When Rob Thompson launched his book ‘Manufacturing Processes For Design Professionals’ a few years back I was really impressed with it.

So, I was looking forward to his latest book ‘Product and Furniture Design’ dropping through my letterbox.

When it did, I wasn’t disappointed. Its not on the same scale as its predecessor, which is a very comprehensive 528 page resource book, but it very successfully pulls off what it sets out to achieve. Which is provide practical information that designers need to select the process to realise their designs.

As Thompson says in his introduction to the book: “This book equips designers with knowledge about some of the most exciting manufacturing processes and material technologies utilised in the production of everyday objects.”

The book is divided into three parts: forming technology, joining technology and finishing technology. Each of the 30 processes begins with a clear description of what it is, with the help of photography and illustrations.

A technical drawing helps to depict the inner workings of the technology and shows visually how the process works. There is also an ’Essential Information’ panel that provides a rough guide to five key features of each process. These include: quality; typical applications; cost and speed; materials; and environmental impacts.

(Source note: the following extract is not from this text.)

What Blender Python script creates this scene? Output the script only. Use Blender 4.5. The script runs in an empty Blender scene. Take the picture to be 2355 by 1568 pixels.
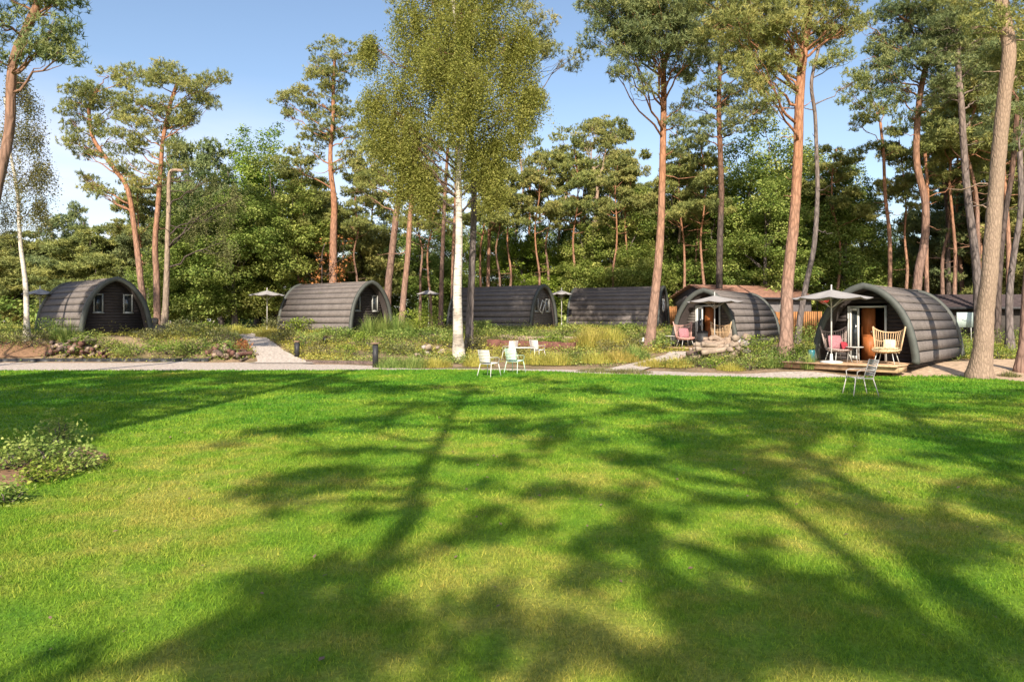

The ‘Environmental Impacts’ is rather interesting because although you may think that a material is environmentally friendly often the process involved in forming it, is not. For instance, in the case of Investment Casting the book states that ‘Very little waste is produced that cannot be recycled. However, this is an energy intensive process’.

Each process also includes a step-by-step case study together with images that shows how a product or component has been manufactured by a leading international supplier.

For instance, the case study for the ‘Metal Spinning’ process is on the Grito Lampshade designed by El Ultimo Grito for Mathmos. It explains clearly how the process starts from when the metal blank is cut to when after spinning, the lampshade is punched, anodized outside and painted inside.

What I like about this book is that its very visual – it describes each process through the use of images so you can see for yourself what the process is and how it works.

There is no complicated or ‘flowery’ language. Instead it utilises an objective and concise writing style. Although the format may feel a bit like a school textbook, I think it works very well. It gives you a taster really of the different manufacturing processes and is a starting point for further reading or investigation.

The book will certainly be a valuable addition to the shelves of any product designer, engineer or even architect. Design students will also find it very useful. And even people like me, who are just interested in how things are made. A quick flick through spells out all the information you’ll need.

The blurb says that it’s a vital resource – I would have to agree.